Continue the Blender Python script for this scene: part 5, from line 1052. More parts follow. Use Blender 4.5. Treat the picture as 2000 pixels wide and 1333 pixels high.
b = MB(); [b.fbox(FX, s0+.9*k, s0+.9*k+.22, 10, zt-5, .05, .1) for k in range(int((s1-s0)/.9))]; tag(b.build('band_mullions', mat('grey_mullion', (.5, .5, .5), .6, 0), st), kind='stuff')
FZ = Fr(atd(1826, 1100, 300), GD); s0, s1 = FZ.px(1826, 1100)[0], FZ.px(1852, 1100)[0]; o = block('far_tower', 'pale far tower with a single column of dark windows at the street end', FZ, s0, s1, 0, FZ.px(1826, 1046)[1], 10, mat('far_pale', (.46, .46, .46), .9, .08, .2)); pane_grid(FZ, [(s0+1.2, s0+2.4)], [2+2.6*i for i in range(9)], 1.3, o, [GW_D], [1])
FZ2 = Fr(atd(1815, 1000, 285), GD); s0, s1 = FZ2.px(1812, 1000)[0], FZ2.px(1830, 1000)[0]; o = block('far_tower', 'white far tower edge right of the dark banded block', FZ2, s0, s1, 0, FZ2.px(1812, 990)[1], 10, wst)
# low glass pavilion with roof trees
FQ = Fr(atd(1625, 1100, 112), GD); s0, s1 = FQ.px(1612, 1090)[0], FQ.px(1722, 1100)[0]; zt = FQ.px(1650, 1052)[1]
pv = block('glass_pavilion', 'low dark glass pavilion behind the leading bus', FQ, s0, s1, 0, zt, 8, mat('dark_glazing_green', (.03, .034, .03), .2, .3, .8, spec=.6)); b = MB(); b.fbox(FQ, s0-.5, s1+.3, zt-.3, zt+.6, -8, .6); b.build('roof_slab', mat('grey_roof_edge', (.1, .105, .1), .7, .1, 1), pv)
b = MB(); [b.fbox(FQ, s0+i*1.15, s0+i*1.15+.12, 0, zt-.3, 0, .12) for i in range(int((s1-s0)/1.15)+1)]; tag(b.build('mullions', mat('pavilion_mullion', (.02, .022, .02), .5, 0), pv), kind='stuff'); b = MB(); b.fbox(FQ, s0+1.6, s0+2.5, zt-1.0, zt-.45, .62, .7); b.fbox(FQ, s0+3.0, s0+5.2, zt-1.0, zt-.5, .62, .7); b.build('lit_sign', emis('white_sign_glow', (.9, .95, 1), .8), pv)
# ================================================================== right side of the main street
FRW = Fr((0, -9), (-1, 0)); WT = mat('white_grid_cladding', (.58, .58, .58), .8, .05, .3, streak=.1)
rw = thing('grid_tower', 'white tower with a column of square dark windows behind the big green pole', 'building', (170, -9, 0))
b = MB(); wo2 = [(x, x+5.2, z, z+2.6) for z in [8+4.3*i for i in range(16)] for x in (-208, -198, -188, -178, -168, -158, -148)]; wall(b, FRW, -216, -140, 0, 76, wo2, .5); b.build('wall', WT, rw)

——

• [To be done]: Output the lines above verbatim and in full.

• [Solution to the exercise]:
Continue the Blender Python script for this scene: part 5, from line 1052. More parts follow. Use Blender 4.5. Treat the picture as 2000 pixels wide and 1333 pixels high.
b = MB(); [b.fbox(FX, s0+.9*k, s0+.9*k+.22, 10, zt-5, .05, .1) for k in range(int((s1-s0)/.9))]; tag(b.build('band_mullions', mat('grey_mullion', (.5, .5, .5), .6, 0), st), kind='stuff')
FZ = Fr(atd(1826, 1100, 300), GD); s0, s1 = FZ.px(1826, 1100)[0], FZ.px(1852, 1100)[0]; o = block('far_tower', 'pale far tower with a single column of dark windows at the street end', FZ, s0, s1, 0, FZ.px(1826, 1046)[1], 10, mat('far_pale', (.46, .46, .46), .9, .08, .2)); pane_grid(FZ, [(s0+1.2, s0+2.4)], [2+2.6*i for i in range(9)], 1.3, o, [GW_D], [1])
FZ2 = Fr(atd(1815, 1000, 285), GD); s0, s1 = FZ2.px(1812, 1000)[0], FZ2.px(1830, 1000)[0]; o = block('far_tower', 'white far tower edge right of the dark banded block', FZ2, s0, s1, 0, FZ2.px(1812, 990)[1], 10, wst)
# low glass pavilion with roof trees
FQ = Fr(atd(1625, 1100, 112), GD); s0, s1 = FQ.px(1612, 1090)[0], FQ.px(1722, 1100)[0]; zt = FQ.px(1650, 1052)[1]
pv = block('glass_pavilion', 'low dark glass pavilion behind the leading bus', FQ, s0, s1, 0, zt, 8, mat('dark_glazing_green', (.03, .034, .03), .2, .3, .8, spec=.6)); b = MB(); b.fbox(FQ, s0-.5, s1+.3, zt-.3, zt+.6, -8, .6); b.build('roof_slab', mat('grey_roof_edge', (.1, .105, .1), .7, .1, 1), pv)
b = MB(); [b.fbox(FQ, s0+i*1.15, s0+i*1.15+.12, 0, zt-.3, 0, .12) for i in range(int((s1-s0)/1.15)+1)]; tag(b.build('mullions', mat('pavilion_mullion', (.02, .022, .02), .5, 0), pv), kind='stuff'); b = MB(); b.fbox(FQ, s0+1.6, s0+2.5, zt-1.0, zt-.45, .62, .7); b.fbox(FQ, s0+3.0, s0+5.2, zt-1.0, zt-.5, .62, .7); b.build('lit_sign', emis('white_sign_glow', (.9, .95, 1), .8), pv)
# ================================================================== right side of the main street
FRW = Fr((0, -9), (-1, 0)); WT = mat('white_grid_cladding', (.58, .58, .58), .8, .05, .3, streak=.1)
rw = thing('grid_tower', 'white tower with a column of square dark windows behind the big green pole', 'building', (170, -9, 0))
b = MB(); wo2 = [(x, x+5.2, z, z+2.6) for z in [8+4.3*i for i in range(16)] for x in (-208, -198, -188, -178, -168, -158, -148)]; wall(b, FRW, -216, -140, 0, 76, wo2, .5); b.build('wall', WT, rw)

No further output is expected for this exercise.